By Eric Blauer
1. You don’t have to respond. (Especially to adversarial, rude, demeaning people. If you wrestle with pigs, you both end up smelling like dung.)
2. Don’t say it online if you wouldn’t say it to them face to face.
3. Speak up and defend those you care about, even if you don’t agree with them on everything. (Silence is often cowardice, you wouldn’t walk by someone getting beat up and just stare or take pictures. If you would you are not a friend.)
4. Online life is a circle of community, it’s the modern public square. (Your engagement or absence is an issue of influence and leadership.)
5. Remember you are dealing with people not just positions.
6. Avoid extremes.
(Keep in your lane, if you pull to the hard right or hard left, it probably means you’re out of alignment.)
7. Create a diverse conversational culture. (There’s wisdom in a multitude of counselors. If you only engage people who agree with you, you are not learning and growing.)
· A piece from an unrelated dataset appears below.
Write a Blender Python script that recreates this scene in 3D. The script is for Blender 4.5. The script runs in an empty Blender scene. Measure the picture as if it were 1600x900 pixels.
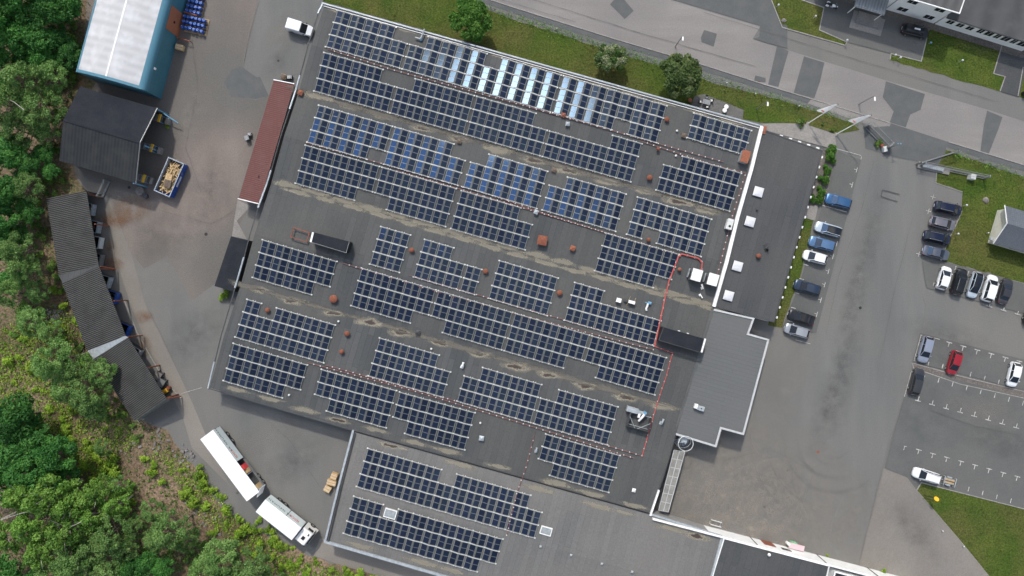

8. Use humor to defuse assumptions and loosen up constipated people or conversations. (Comments often come off terse, dismissive or demeaning by brevity. Be aware of tone and tension.)
9. Labels are for clarification, not demonizing. (Try not to pigeonhole people with labels to dismiss them. People are always more than one view on a issue.)
10. Dialogue and debate are healthy in a free society.
(People who troll, flame or shut down conversations are often reflecting their own fears, issues or immaturity.)